Review of Patina, by Jason Reynolds


Track: Book 2

by Jason Reynolds

A Caitlyn Dlouhy Book (Atheneum Books for Young Readers), 2017. 233 pages.

This is the second book in Jason Reynolds’ Track series, each one featuring one new member of the “Defenders” track team. Both volumes so far end with a race, but you don’t find out who wins until the next volume. (This is a little annoying. By the time I got to read Patina, I’d forgotten Ghost had left off in the middle of a race, so I wasn’t nearly as invested as I would have been if the end of the race had been the end of the book. Once the series is done, it will keep kids reading on in the series, though.)

The first book featured Ghost, who’s used to running from problems. This second book features Patina, who’s carrying a heavy load for her family. As in the first book, the track gives her insight about her life, this time it’s Patina learning to run a relay and be part of a team.

Patina’s father died years ago, and her mother has diabetes, with both her legs amputated and needing dialysis. So Patti and her little sister Maddy live with their uncle and aunt. But Patti feels very responsible for Maddy, and responsible for her mother, too, to some extent. On top of that, Patti’s going to a new school, a private “academy,” and is new on the track team.

I like where Patti describes her Sunday ritual of doing Maddy’s hair.

I do Maddy’s hair every Sunday for two reasons. The first is because Momly can’t do it. If it was up to her, Maddy’s hair would be in two Afro-puffs every day. Either that, or Momly would’ve shaved it all off by now. It’s not that she don’t care. She does. It’s just that she don’t know what to do with hair like Maddy’s – like ours. Ma do, but Momly . . . nope. She never had to deal with nothing like it, and there ain’t no rule book for white people to know how to work with black hair. And her husband, my uncle Tony, he ain’t no help. Ever since they adopted us, every time I talk about Maddy’s hair, Uncle Tony says the same thing – just let it rock. Like he’s gonna sit in the back of Maddy’s class and stink-face all the six-year-old bullies in barrettes. Right. But luckily for everybody, especially Maddy, I know what I’m doing. Been a black girl all my life.

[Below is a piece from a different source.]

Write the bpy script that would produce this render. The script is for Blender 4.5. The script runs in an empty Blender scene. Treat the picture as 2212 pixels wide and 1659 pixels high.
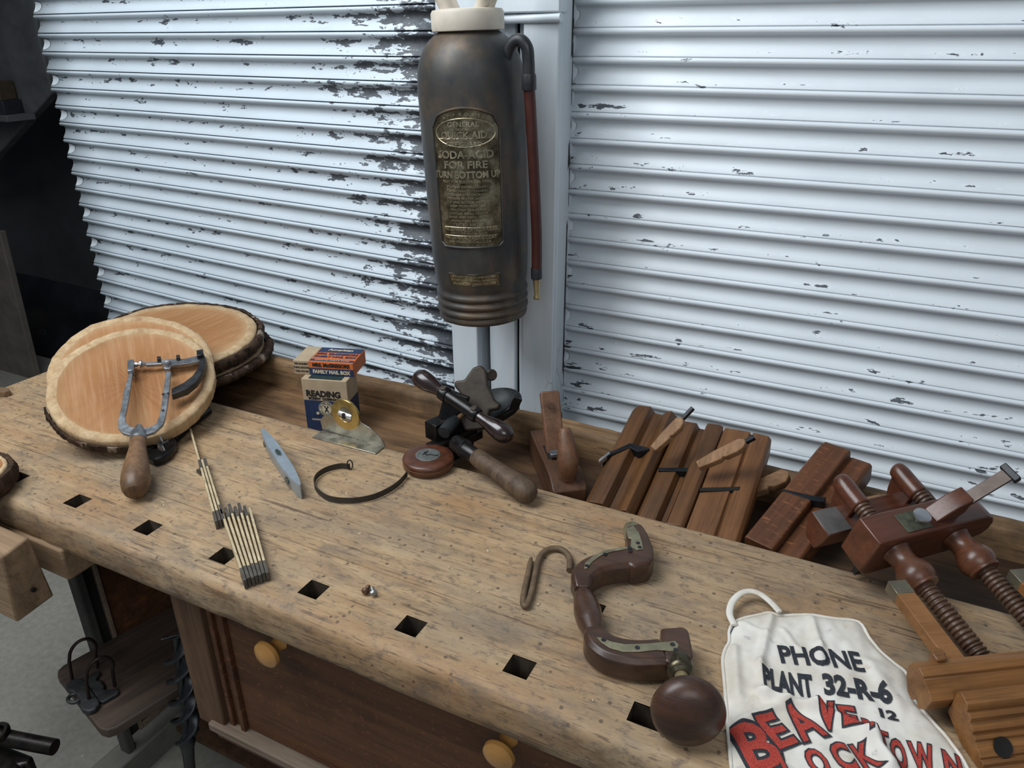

The other reason I always do Maddy’s hair on Sundays is because that’s when we see Ma, and she don’t wanna see Maddy looking like “she ain’t never been nowhere.”

I like the way this series focuses in on each featured character. There’s always a story. Patina’s story isn’t quite as dramatic as Ghost’s, but Patti still has plenty to deal with in this book. And I like the way some things get worked out with the team.